05. A.I. A.I. certainly retains elements of Kubrick's conception and development of the project, but to consider it as an equal-parts hybrid is to shortchange Spielberg for the greatest film of his career. Icy yet tender, epic and intimate, A.I. is a film like no other--and the much-argued over ending is cinematic storytelling at its most profoundly human.
04. Three Times Three stories--set sequentially in 1966, 1911, and 2005 and starring the same pair of performers, Shu Qi and Chang Chen--centering on relationships and the circumstances that shape them. Only the first vignette, in which Hou Hsiao-hsien borrows fruitfully from the Wong Kar-wai playbook, suggests the possibility of a happy outcome. In the second segment, class and politics stand in the way of romance, while in the third, it's the distractions and fragmentation of modern life. As a sort of Hou greatest hits collection, Three Times is fascinating and particularly rewarding for the longtime Hou faithful, but it also represents a formal step forward for one of the world's foremost narrative filmmakers.
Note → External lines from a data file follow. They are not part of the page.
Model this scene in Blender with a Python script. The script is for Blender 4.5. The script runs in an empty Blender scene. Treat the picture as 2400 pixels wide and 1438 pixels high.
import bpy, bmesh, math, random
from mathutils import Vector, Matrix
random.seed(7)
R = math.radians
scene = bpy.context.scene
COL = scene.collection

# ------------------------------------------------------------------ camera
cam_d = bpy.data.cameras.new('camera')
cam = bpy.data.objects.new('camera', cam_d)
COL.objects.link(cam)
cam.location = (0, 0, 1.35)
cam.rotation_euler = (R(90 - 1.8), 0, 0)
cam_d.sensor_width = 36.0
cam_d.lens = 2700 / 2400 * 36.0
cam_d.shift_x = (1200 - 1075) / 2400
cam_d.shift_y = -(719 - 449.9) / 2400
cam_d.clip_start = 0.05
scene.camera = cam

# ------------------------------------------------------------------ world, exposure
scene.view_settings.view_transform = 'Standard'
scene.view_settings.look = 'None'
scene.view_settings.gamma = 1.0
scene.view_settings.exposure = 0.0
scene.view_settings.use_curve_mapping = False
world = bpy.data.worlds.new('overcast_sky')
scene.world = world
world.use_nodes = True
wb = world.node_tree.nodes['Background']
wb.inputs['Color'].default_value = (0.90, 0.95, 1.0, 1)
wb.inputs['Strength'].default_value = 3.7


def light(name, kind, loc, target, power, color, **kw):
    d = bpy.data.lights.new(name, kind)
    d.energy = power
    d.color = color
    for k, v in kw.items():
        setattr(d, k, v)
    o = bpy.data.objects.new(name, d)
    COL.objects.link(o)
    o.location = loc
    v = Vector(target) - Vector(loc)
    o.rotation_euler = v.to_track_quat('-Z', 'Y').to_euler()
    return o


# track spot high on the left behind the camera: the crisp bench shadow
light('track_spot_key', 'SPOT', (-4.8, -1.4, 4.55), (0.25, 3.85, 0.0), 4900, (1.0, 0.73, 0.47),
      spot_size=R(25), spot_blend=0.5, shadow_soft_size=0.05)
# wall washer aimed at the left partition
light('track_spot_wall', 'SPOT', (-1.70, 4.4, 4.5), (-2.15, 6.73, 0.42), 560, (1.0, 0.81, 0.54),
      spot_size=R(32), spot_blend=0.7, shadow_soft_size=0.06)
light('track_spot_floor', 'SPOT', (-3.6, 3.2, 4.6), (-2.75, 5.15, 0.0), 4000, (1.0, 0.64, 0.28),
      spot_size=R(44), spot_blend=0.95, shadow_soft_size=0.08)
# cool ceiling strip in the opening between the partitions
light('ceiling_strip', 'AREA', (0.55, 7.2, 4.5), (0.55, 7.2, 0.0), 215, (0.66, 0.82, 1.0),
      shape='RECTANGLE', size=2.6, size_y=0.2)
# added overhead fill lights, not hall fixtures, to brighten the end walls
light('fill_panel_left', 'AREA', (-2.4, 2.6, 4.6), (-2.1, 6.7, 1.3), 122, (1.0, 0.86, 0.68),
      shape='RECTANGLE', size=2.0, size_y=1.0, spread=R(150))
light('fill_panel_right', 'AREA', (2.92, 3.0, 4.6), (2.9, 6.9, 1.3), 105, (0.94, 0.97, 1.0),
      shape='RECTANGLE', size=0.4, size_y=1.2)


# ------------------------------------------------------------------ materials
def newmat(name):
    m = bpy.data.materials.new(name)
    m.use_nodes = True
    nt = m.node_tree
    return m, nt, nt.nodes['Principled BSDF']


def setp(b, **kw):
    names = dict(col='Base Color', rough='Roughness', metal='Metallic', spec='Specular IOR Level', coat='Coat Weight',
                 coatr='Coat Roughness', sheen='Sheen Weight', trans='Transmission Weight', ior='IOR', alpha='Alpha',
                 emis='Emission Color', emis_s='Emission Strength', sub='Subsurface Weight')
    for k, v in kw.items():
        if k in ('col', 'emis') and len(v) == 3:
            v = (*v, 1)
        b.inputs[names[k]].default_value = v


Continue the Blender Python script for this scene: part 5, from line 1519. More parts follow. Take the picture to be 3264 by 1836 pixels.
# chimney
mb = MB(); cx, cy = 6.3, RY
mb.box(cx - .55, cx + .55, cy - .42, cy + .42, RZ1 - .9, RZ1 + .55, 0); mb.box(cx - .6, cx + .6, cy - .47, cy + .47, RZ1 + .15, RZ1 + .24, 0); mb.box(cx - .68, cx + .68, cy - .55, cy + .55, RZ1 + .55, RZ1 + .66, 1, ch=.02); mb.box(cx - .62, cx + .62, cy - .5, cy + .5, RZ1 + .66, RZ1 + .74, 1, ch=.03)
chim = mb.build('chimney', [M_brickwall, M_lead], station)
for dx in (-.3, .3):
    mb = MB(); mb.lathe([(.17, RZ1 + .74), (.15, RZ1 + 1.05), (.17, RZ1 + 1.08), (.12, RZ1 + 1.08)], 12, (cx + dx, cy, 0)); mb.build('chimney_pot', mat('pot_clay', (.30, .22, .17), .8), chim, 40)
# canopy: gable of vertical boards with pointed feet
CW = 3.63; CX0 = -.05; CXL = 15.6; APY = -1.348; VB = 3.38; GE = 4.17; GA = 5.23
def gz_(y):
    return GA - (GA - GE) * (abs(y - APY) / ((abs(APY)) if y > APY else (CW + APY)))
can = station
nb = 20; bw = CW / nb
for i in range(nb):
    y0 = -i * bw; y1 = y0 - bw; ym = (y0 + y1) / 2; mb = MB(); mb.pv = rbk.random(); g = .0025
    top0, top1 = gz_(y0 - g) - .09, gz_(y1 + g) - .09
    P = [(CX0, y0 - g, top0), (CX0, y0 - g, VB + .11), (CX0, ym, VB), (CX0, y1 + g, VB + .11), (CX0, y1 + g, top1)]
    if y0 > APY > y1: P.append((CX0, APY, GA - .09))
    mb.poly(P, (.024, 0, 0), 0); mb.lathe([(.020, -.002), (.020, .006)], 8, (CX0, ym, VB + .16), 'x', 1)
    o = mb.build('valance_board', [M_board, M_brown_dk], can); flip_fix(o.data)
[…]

03. Redacted Brian De Palma's incendiary mixed-media assault on the Iraq War machine and the media complicit in its misdeeds is a work of such furious indignation (the YouTube girl delivering an anti-war tirade feels like something of a director surrogate) and unflinching power that, yes, it's more than a little difficult to sit through. So, if inviting rewatchability is your barometer of greatness, look elsewhere; likewise, if traditionally proficient acting is a prerequisite in your grading book (De Palma's no-name cast delivers purposefully heightened, one-dimensional performances). But if thoughtful contributions to an essential social dialogue, a prescient understanding of today's fractured information systems, and a brutal honesty in the face of censorship are virtues to be lauded--and they damn well should be--Redacted may well the most significant statement put to film this decade.